→ WORK TO COMPLETE:
Check each line of the records below for the word "this" and copy those where it appears.

-------- LISTED RECORDS --------

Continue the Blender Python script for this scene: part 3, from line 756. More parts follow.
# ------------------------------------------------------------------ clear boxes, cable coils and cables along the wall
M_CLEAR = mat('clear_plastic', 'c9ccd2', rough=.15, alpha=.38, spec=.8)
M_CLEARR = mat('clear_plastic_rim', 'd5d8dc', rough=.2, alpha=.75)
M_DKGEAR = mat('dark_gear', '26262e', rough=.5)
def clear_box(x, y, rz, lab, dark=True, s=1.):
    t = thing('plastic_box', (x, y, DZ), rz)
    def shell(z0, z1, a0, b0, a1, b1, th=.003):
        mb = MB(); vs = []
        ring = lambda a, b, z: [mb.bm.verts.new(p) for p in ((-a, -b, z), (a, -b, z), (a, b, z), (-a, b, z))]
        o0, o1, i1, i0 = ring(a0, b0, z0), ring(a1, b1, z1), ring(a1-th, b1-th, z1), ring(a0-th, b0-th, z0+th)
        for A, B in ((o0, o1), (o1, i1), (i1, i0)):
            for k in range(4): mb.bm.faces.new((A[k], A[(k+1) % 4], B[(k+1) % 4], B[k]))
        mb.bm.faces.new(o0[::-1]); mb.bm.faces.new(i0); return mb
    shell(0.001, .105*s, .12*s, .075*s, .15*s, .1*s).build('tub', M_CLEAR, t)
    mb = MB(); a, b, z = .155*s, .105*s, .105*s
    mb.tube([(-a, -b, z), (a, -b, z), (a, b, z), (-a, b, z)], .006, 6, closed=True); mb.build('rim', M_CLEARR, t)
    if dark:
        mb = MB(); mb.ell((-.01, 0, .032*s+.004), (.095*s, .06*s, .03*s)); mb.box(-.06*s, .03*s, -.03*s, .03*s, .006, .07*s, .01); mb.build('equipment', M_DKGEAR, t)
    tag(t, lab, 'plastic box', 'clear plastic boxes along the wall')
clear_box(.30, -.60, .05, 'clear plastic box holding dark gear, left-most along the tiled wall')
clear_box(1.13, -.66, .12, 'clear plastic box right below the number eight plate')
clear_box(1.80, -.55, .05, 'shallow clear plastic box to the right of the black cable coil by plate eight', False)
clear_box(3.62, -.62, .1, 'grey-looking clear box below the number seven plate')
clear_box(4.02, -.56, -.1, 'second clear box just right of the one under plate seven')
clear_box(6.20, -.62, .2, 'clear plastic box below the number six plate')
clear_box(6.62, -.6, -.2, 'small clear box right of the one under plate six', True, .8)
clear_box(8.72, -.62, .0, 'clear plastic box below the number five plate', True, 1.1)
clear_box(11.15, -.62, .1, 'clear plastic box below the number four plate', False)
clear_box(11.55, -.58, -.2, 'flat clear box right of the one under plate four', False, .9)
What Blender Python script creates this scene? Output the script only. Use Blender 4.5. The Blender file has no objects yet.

--------

→ EXERCISE SOLUTION:
Continue the Blender Python script for this scene: part 3, from line 756. More parts follow.
What Blender Python script creates this scene? Output the script only. Use Blender 4.5. The Blender file has no objects yet.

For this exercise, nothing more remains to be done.